In 1906, at the very end of her career, the legendary soprano Adelina Patti recorded several songs for the phonograph, which was then a new invention. One of the songs she chose was the sentimental ballad "Home Sweet Home," with music by Henry Bishop, which was extremely popular in the United States during the Civil War era.
Patti was in her 60s when she made this recording, her voice still strong and clear. As such, the recording is a rare memento of one of the great voices of the 19th century.
But there is a second reason to admire this recording, one that has to do with the 16th President of the United States.
In 1862, during the Civil War, Patti visited the White House and sang for Abraham Lincoln and his wife, Mary Todd Lincoln. Patti was then only 19, the daughter of an Italian musical family who had emigrated to the U.S., but already a well-known opera singer.
The Lincolns enjoyed hosting musical entertainments, which were often performed in the Red Room. Mrs. Lincoln told Patti, "I have wanted to see you--to see the young girl who has done so much, who has set the whole world talking of her wonderful singing."

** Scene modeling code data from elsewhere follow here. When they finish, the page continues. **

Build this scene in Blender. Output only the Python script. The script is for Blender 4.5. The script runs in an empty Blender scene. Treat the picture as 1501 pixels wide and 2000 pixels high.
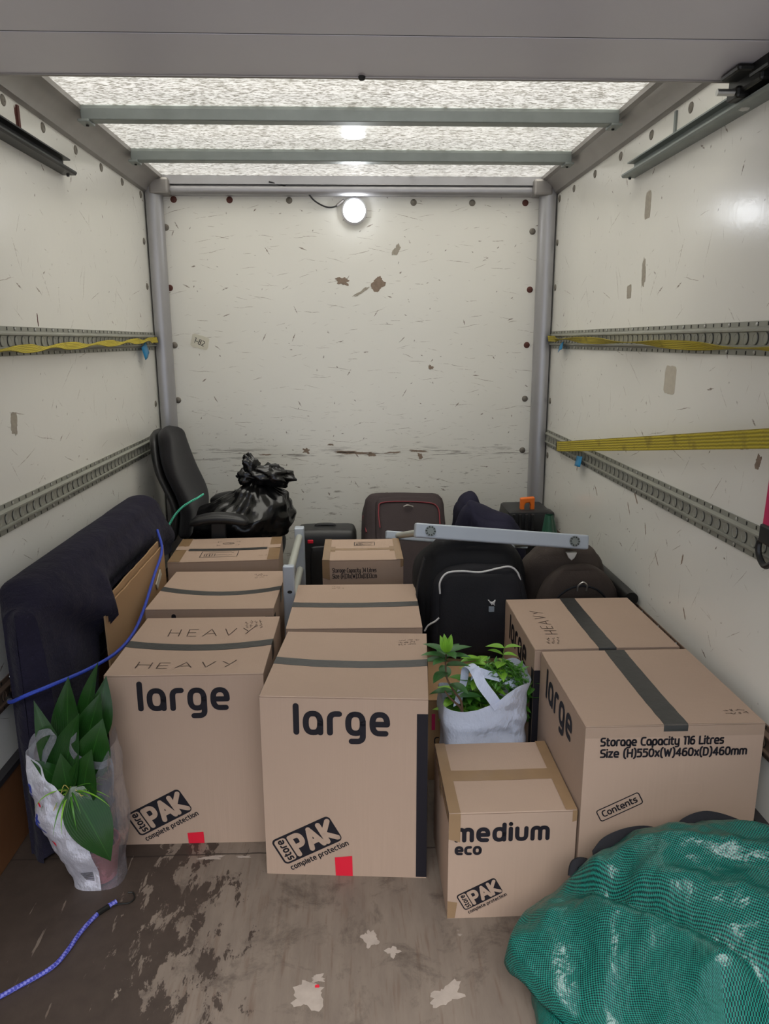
import bpy, bmesh, math, random
from math import pi, sin, cos, radians, sqrt, atan2
from mathutils import Vector, Matrix, noise

C = bpy.context.scene.collection
SC = bpy.context.scene

# ------------------------------------------------------------------ camera
cam_d = bpy.data.cameras.new('camera')
cam = bpy.data.objects.new('camera', cam_d)
C.objects.link(cam)
cam_d.sensor_fit = 'VERTICAL'
cam_d.sensor_height = 36.0
cam_d.lens = 1448.78 / 2000 * 36.0
cam_d.clip_start = 0.02
PITCH, YAW, ROLL = 0.2264, 0.0392, 0.0033
fwd = Vector((sin(YAW) * cos(PITCH), cos(YAW) * cos(PITCH), -sin(PITCH)))
rt = Vector((cos(YAW), -sin(YAW), 0))
dn = fwd.cross(rt)
rt2 = rt * cos(ROLL) + dn * sin(ROLL)
dn2 = dn * cos(ROLL) - rt * sin(ROLL)
rot = Matrix((rt2, -dn2, -fwd)).transposed()
cam.matrix_world = Matrix.Translation((0.0066, 0, 1.5016)) @ rot.to_4x4()
SC.camera = cam

# ------------------------------------------------------------------ world, daylight, exposure
def srgb(r, g, b):
    f = lambda c: (c / 255 / 12.92) if c / 255 <= .04045 else ((c / 255 + .055) / 1.055) ** 2.4
    return (f(r), f(g), f(b), 1)

W = bpy.data.worlds.new('overcast_sky')
SC.world = W
W.use_nodes = True
wn = W.node_tree
wn.nodes.clear()
wo = wn.nodes.new('ShaderNodeOutputWorld')
wb = wn.nodes.new('ShaderNodeBackground')
wt = wn.nodes.new('ShaderNodeTexCoord')
ws = wn.nodes.new('ShaderNodeSeparateXYZ')
wr = wn.nodes.new('ShaderNodeValToRGB')
wm = wn.nodes.new('ShaderNodeMapRange')
wm.inputs['From Min'].default_value = -1
wm.inputs['From Max'].default_value = 1
wn.links.new(wt.outputs['Generated'], ws.inputs[0])
wn.links.new(ws.outputs['Z'], wm.inputs['Value'])
wn.links.new(wm.outputs[0], wr.inputs[0])
e = wr.color_ramp.elements
e[0].position = 0.40; e[0].color = (1.30, 1.30, 1.42, 1)
e[1].position = 0.56; e[1].color = (.68, .79, .97, 1)
wn.links.new(wr.outputs[0], wb.inputs[0])
wb.inputs[1].default_value = 0.95
wn.links.new(wb.outputs[0], wo.inputs[0])

sun_d = bpy.data.lights.new('overcast_daylight', 'SUN')
sun = bpy.data.objects.new('overcast_daylight', sun_d)
C.objects.link(sun)
sun.location = (0, -2, 8)
sun_d.energy = 12.0
sun_d.angle = radians(78)
sun_d.color = (1.0, .985, .955)
sun.rotation_euler = (radians(21), 0, radians(0))   # shines down and towards the rear wall

SC.view_settings.view_transform = 'Standard'
SC.view_settings.look = 'None'
SC.view_settings.gamma = 1
SC.view_settings.use_curve_mapping = False
SC.view_settings.exposure = 0.0
SC.cycles.use_denoising = True
SC.cycles.max_bounces = 10
SC.cycles.diffuse_bounces = 6
SC.cycles.transparent_max_bounces = 12
SC.cycles.sample_clamp_indirect = 6

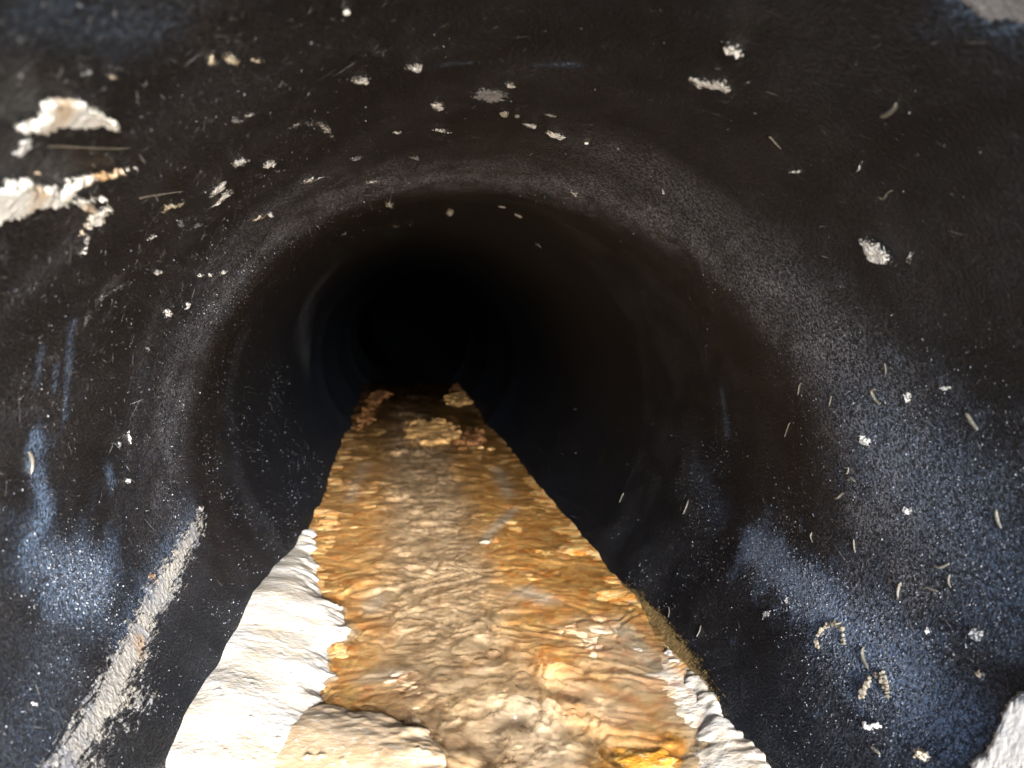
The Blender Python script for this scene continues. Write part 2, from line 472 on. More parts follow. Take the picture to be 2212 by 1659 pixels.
WH = LW + wave(X, Y)
def mat_water():
    t = NT('tea_brown_water')
    n1 = t.noise(14 / R, 4, 0.6, dist=0.6); n2 = t.noise(45 / R, 3, 0.6)
    c = t.mix(t.ramp(n1, [(0.35, 0), (0.65, 1)]), (0.50, 0.32, 0.18), (0.84, 0.64, 0.42))
    c = t.mix(t.math('MULTIPLY', t.attr('orange'), 0.8), c, t.mix(n1, (0.78, 0.32, 0.04), (0.92, 0.60, 0.20)))
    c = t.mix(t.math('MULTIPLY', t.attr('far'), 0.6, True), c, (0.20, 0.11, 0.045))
    c = t.mix(t.math('MULTIPLY', t.attr('white'), 0.6), c, (0.78, 0.70, 0.56))
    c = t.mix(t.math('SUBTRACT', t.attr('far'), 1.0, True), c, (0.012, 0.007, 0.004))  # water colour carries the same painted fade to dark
    p = t.pbr(c, 0.05, None, 0.6)
    tr = t.n('ShaderNodeBsdfTransparent'); tr.inputs[0].default_value = (1.0, 0.95, 0.87, 1)
    rf = t.n('ShaderNodeBsdfRefraction'); rf.inputs['IOR'].default_value = 1.33; rf.inputs['Roughness'].default_value = 0.0
    rf.inputs['Color'].default_value = (1.0, 0.95, 0.87, 1)
    m0 = t.n('ShaderNodeMixShader'); m0.inputs[0].default_value = 0.42
    t.l(tr.outputs[0], m0.inputs[1]); t.l(rf.outputs[0], m0.inputs[2])
    mx = t.n('ShaderNodeMixShader'); mx.inputs[0].default_value = 0.15
    t.l(m0.outputs[0], mx.inputs[1]); t.l(p.outputs[0], mx.inputs[2])
    fr = t.n('ShaderNodeFresnel'); fr.inputs[0].default_value = 1.33
    gl = t.n('ShaderNodeBsdfGlossy'); gl.inputs['Roughness'].default_value = 0.03
    my = t.n('ShaderNodeMixShader')
    t.l(t.math('MULTIPLY', fr.outputs[0], 0.6), my.inputs[0]); t.l(mx.outputs[0], my.inputs[1]); t.l(gl.outputs[0], my.inputs[2]); t.l(my.outputs[0], t.out.inputs[0])
    return t.m
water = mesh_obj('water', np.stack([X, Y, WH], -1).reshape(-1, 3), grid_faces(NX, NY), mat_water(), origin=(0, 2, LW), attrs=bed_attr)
tag(water, kind='structure')

# ------------------------------------------------------------------ crusts on the wall and in the stream
def poly_sd(u, v, poly):
    """signed distance to a closed polygon, positive inside"""
    d = np.full(u.shape, 1e9); ins = np.zeros(u.shape, bool)
    n = len(poly)
    for i in range(n):
        a, b = poly[i], poly[(i + 1) % n]
        e = b - a; L2 = float(e @ e) + 1e-15
        t = np.clip(((u - a[0]) * e[0] + (v - a[1]) * e[1]) / L2, 0, 1)
        d = np.minimum(d, np.hypot(u - a[0] - t * e[0], v - a[1] - t * e[1]))
        if abs(b[1] - a[1]) > 1e-12:
            c = ((a[1] > v) != (b[1] > v)) & (u < (b[0] - a[0]) * (v - a[1]) / (b[1] - a[1]) + a[0])
            ins ^= c
    return np.where(ins, d, -d)

def compact(verts, faces):
    used = np.unique(faces)
    m = np.full(len(verts), -1); m[used] = np.arange(len(used))
    return verts[used], m[faces], used

SEED = [100]
def wall_crust(name, px, mat, thick=0.02, rag=0.5, soft=0.35, rough=0.35, step=2.0, maxn=170, lumps=0.5, fade=0.12, label=None, cat=None, group=None):
    """a raised crust that follows the wall: px is its outline, thick its height (in R)"""
    SEED[0] += 3; sd = SEED[0]
    thick = thick * 0.42
    px = np.asarray(px, float)
    uv = uv_of(px)
    ext_px = max(np.ptp(px[:, 0]), np.ptp(px[:, 1]))
    u0, v0 = uv.min(0); u1, v1 = uv.max(0)
    mu, mv = 0.12 * (u1 - u0) + 1e-4, 0.12 * (v1 - v0) + 1e-4
    n = int(np.clip(ext_px / step, 9, maxn))
    asp = (v1 - v0) / max(u1 - u0, 1e-6)
    nu = n if ext_px < 60 else max(int(n), 12)
    nv = nu
    U, V = np.meshgrid(np.linspace(u0 - mu, u1 + mu, nu), np.linspace(v0 - mv, v1 + mv, nv), indexing='ij')
    # work in coordinates normalised to the patch so that long thin patches stay ragged evenly
    sc = np.array([u1 - u0, v1 - v0]) + 1e-6
    q = (uv - np.array([u0, v0])) / sc
    A, B = (U - u0) / sc[0], (V - v0) / sc[1]
    d = poly_sd(A, B, q)
    fr = max(4.0, ext_px / 22.0)
    s_ = d + 0.09 * rag * fbm(A * fr, B * fr, sd, 4, 0.65) + 0.05 * rag * fbm(A * fr * 4, B * fr * 4, sd + 9, 2)
    wd = soft * 0.35
    h = thick * (sstep(0, wd, s_) * (1 - lumps * 0.5) + lumps * 0.5 * np.clip(0.5 + fbm(A * fr * 1.2, B * fr * 1.2, sd + 4, 4), 0, 1.6) * sstep(0, wd * 0.7, s_))
    h = h + rough * min(thick, 0.008) * 0.5 * perlin(A * fr * 5, B * fr * 5, sd + 6) * sstep(0, 0.05, s_)
    h = np.where(s_ > 0, np.maximum(h, 0.0012), -0.004)
    Pw = wall_pt(U, V, h).reshape(-1, 3)
    F = grid_faces(nu, nv)
    ok = (s_.ravel()[F] > 0).any(1)
    if ok.sum() < 2:
        ok = (d.ravel()[F] > -0.1).any(1)
    vv, ff, us = compact(Pw, F[ok])
    o = mesh_obj(name, vv, ff, mat, attrs={'cov': np.clip(s_.ravel()[us] / fade, 0, 1.5)})
    return tag(o, label, cat, group)

def oval(cx, cy, hl, hw, ang, n=14, irr=0.28, pinch=0.0):
    a = math.radians(ang)
    out = []
    for k in range(n):
        t = 2 * math.pi * k / n
        e = 1 + irr * random.uniform(-1, 1)
        x = hl * math.cos(t) * e
        y = hw * math.sin(t) * e * (1 - pinch * abs(math.cos(t)))
        out.append((cx + x * math.cos(a) - y * math.sin(a), cy + x * math.sin(a) + y * math.cos(a)))
    return out

def slab(name, px, hplane, mat, hfun, rag=0.02, step=0.008, edge=0.05, drop=0.09, label=None, cat=None, group=None, attrs=None):
    """a crust lying in the stream: outline traced on a level plane, hfun(x, y, inside_distance) gives its top"""
    SEED[0] += 3; sd = SEED[0]
    q = np.array([plane_at(a, b, hplane) for a, b in px])
    x0, y0 = q.min(0) - 0.05; x1, y1 = q.max(0) + 0.05
    nx = int(np.clip((x1 - x0) / step, 10, 260)); ny = int(np.clip((y1 - y0) / step, 10, 330))
    A, B = np.meshgrid(np.linspace(x0, x1, nx), np.linspace(y0, y1, ny), indexing='ij')
    d = poly_sd(A, B, q) + rag * fbm(A * 9, B * 9, sd, 4, 0.6)
    e = np.clip(d / edge, 0, 1)
    prof = np.sqrt(np.clip(1 - (1 - e) ** 2, 0, 1))
    top = hfun(A, B, d)
    base = hplane - drop
    H = base + (top - base) * prof
    H = np.where(d > 0, H, base)
    F = grid_faces(nx, ny)
    ok = (d.ravel()[F] > 0).any(1)
    vv, ff, used = compact(np.stack([A, B, H], -1).reshape(-1, 3), F[ok])
    o = mesh_obj(name, vv, ff, mat)
    return tag(o, label, cat, group)

def wrinkle(x, y, sd, k=1.0):
    wx = x + 0.06 * fbm(x * 5, y * 4, sd + 5, 3)
    wy = y + 0.10 * fbm(x * 4, y * 3, sd, 3) + 0.15 * x
    amt = np.clip(0.5 + 1.1 * fbm(x * 3, y * 3, sd + 6, 2), 0, 1.2)
    r = perlin(wx * 4.5, wy * 9, sd + 1)
    return k * (0.007 * r * amt + 0.006 * fbm(wx * 12, wy * 15, sd + 2, 4, 0.6) + 0.018 * fbm(x * 3, y * 3.2, sd + 3, 2))

def nodules(x, y, sd, n, rmin, rmax, x0, x1, y0, y1):
    rg = np.random.default_rng(sd)
    h = np.zeros(x.shape)
    for _ in range(n):
        cx, cy, r = rg.uniform(x0, x1), rg.uniform(y0, y1), rg.uniform(rmin, rmax)
        h = np.maximum(h, r * 0.9 * np.clip(1 - ((x - cx) ** 2 + (y - cy) ** 2) / (r * r), 0, 1) ** 0.7)
    return h

def left_top(x, y, d):
    xw = -math.sqrt(1 - 0.64 ** 2)
    up = 0.07 * sstep(4.1, 2.9, y) * sstep(-0.46, -0.80, x) + 0.01 * sstep(-0.3, -0.7, x)
    fade = sstep(4.6, 3.3, y)
    return LW + 0.006 + 0.022 * fade + up + wrinkle(x, y, 301, 0.10) + 0.010 * fbm(x * 3.5, y * 3, 305, 2) + nodules(x, y, 5, 220, 0.002, 0.006, -0.8, -0.15, 1.4, 3.9)
slab('lime_crust', [(250, 1659), (250, 1800), (650, 1800), (730, 1659), (735, 1540), (738, 1505), (750, 1450), (752, 1400), (786, 1362), (768, 1306), (716, 1286),
                    (702, 1230), (704, 1185), (706, 1140), (640, 1140), (560, 1180), (480, 1280), (380, 1400), (300, 1540)],
     LW, M_CREAM, left_top, rag=0.022, edge=0.15, label='thick white lime crust spilling down the left edge of the stream', cat='crust')
def lobe_top(x, y, d):
    return LW + 0.034 + 0.012 * sstep(0, 0.3, d) + wrinkle(x, y, 331, 0.15) + nodules(x, y, 9, 40, 0.004, 0.010, -0.6, 0.1, 1.2, 2.3)
slab('lime_lobe', [(330, 1659), (300, 1900), (900, 1900), (985, 1720), (992, 1659), (978, 1600), (930, 1552), (830, 1520), (730, 1495), (640, 1500), (540, 1535), (430, 1590), (350, 1630)],
     LW + 0.03, M_TAN, lobe_top, rag=0.025, edge=0.22, drop=0.05, label='smooth tan rounded lobe of lime crust at the bottom, in front of the white crust', cat='crust')
def rbank_top(x, y, d):
    return LW + 0.008 + 0.022 * sstep(0.52, 0.75, x) + wrinkle(x, y, 361, 0.05)
slab('lime_bank', [(1740, 1740), (1670, 1640), (1610, 1560), (1555, 1490), (1500, 1440), (1440, 1385), (1425, 1405), (1462, 1470), (1485, 1540), (1478, 1600), (1462, 1659), (1455, 1760)],
     LW, M_CREAM, rbank_top, rag=0.035, edge=0.12, drop=0.03, label='bright white lime bank where the right wall meets the stream', cat='crust')
M_ORANGE = mat_crust('orange_crust', (0.74, 0.30, 0.03), (0.82, 0.46, 0.10), (0.86, 0.66, 0.34), 7, 0.35, 40, 0.5)
M_AMBER = mat_crust('amber_crust', (0.52, 0.32, 0.11), (0.42, 0.24, 0.08), (0.64, 0.5, 0.28), 12, 0.4, 45, 0.5)
slab('orange_mound', [(1275, 1740), (1285, 1659), (1300, 1605), (1350, 1580), (1400, 1590), (1440, 1570), (1485, 1590), (1490, 1640), (1480, 1740)],
     LW, M_ORANGE, lambda x, y, d: LW + 0.007 + wrinkle(x, y, 377, 0.3), rag=0.04, edge=0.15, drop=0.03, label='wet orange iron-stained mound beside the white bank on the right', cat='crust')

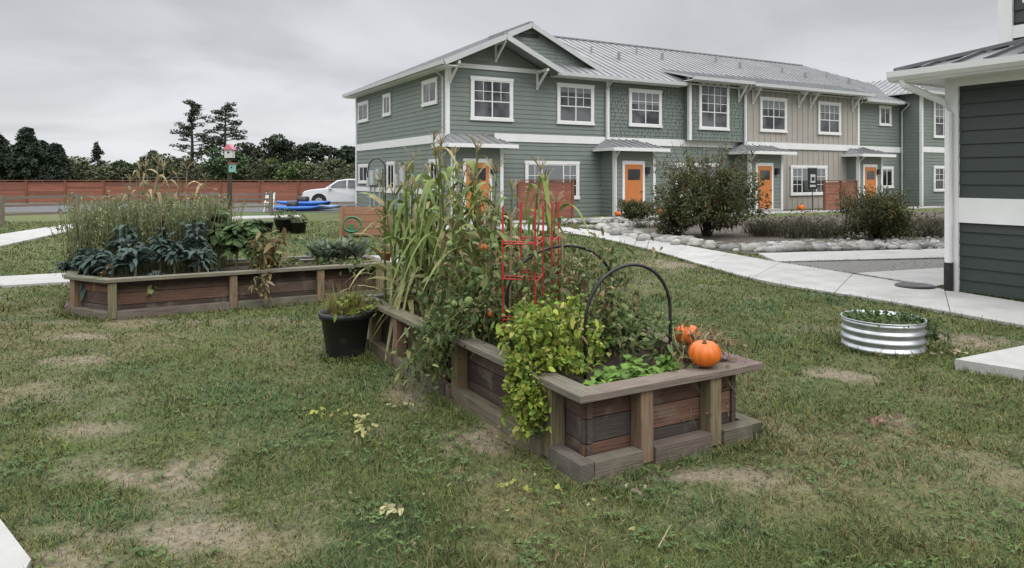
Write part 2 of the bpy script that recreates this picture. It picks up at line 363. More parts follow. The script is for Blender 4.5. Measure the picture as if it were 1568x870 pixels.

Patti sang a number of popular songs that day, ending with "Home Sweet Home," a song requested by Lincoln, himself.
1862 was not a happy time for the White House. The war was in its second dreadful year, with no end in sight. Lincoln's third son, Willie, died earlier that year, and the family was still in mourning. Into this time of sadness came the young soprano, who had made her operatic debut just three years earlier, to entertain and hopefully distract her listeners from their sorrows.
She sang "Home Sweet Home" then, just as she would record it 44 years later.
"I sang the song the very best I could do it," Patti later wrote. "When Mr. Lincoln thanked me, his voice was husky and his eyes were full of tears."
Listeners today who hear Patti's recording are hearing the same voice and the same song that soothed Lincoln's pain so many years ago. That voice is our connection to the man himself. He heard it, and we hear it now. And in admiring it, we share a connection, however tenuous, with Abraham Lincoln.
From that time on, the song became associated with Patti, and she frequently sang it as an encore. Of course, Patti went on to enjoy a long and celebrated career as one of the 19th century's great coloratura sopranos.